В финале романа Булгаков дал герою формулу того, что есть театр: «Иссушаемый любовью к Независимому Театру, прикованный теперь к нему, как жук к пробке, я вечерами ходил на спектакли. И вот тут подозрения мои перешли, наконец, в твердую уверенность. Я стал рассуждать просто: если теория Ивана Васильевича непогрешима и путем его упражнений актер мог получить дар перевоплощения, то естественно, что в каждом спектакле каждый из актеров должен вызывать у зрителя полную иллюзию. И играть так, чтобы зритель забыл, что перед ним сцена…» Эти рассуждения о служении театру, об этой любви-ненависти остаются «за кадром» спектакля «Мастерской». Но то, что они не звучат со сцены, вовсе не значит, что они остались без внимания авторов спектакля. Невысказанное оказывается главным…
Вплетая в текст спектакля не только «Театральный роман», но и «Белую гвардию», авторы помещают сатирическую автобиографию Булгакова в контекст всего его литературного пути, жизни и судьбы. Как заклинание, Максудов повторяет: «Все пройдет. Страдания, муки, кровь, голод и мор… А вот звезды останутся, когда и тени наших тел и дел не останется на земле. Так почему же мы не хотим обратить свой взгляд на них?» Наверное, поэтому, похоронив мечту увидеть свою пьесу поставленной, Максудов решил не сводить счеты с жизнью, а, удаляясь по лунному лучу в глубь сцены, вытянул из лохматой папки с рукописями мятый листок с наброском для будущего романа: «Тьма, пришедшая со Средиземного моря, накрыла ненавидимый прокуратором город… Пропал Ершалаим – великий город, как будто не существовал на свете…»
«Одна абсолютно счастливая деревня»
«Деревню» по повести Бориса Вахтина я, как и многие другие, держу не только среди лучших из лучших спектаклей Петра Фоменко. Она занимает важное место в моей сокровищнице собственных театральных потрясений, которых за жизнь накопилось не мало, но и не много. «Деревня» там соседствует со Спартаком Владимира Васильева, с Тилем Николая Караченцова, с «Марией Стюарт» Евгения Колобова, с «Пьесой без названия» Льва Додина, с «Тартюфом» Анатолия Эфроса, с «Товарищ, верь!» Юрия Любимова, с «Болеро» Мориса Бежара.

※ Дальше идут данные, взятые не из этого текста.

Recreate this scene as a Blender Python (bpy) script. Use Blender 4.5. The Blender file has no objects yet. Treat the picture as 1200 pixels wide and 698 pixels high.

Поразительное открытие этого спектакля в самом факте его жизни – на сцене, в актерском проживании, в парадоксальной поэзии авторского языка. В том, какой мир создал здесь режиссер – несуществующий и одновременно теплый, живой, подлинный. «Деревня» была его долгом перед памятью друга – рано умершего питерского писателя Бориса Вахтина. Их отношения прошли и драматический период разрывов, но в конечном счете сработала блистательная аксиома Айрис Мёрдок: «Произведение искусства смеется последним». Месть врагов и клевета друзей оказались бессильными перед тем, что объединяло двух настоящих художников – писателя и режиссера, и спектакль родился вопреки цензуре, наветам, неискорененным уродствам идеологии.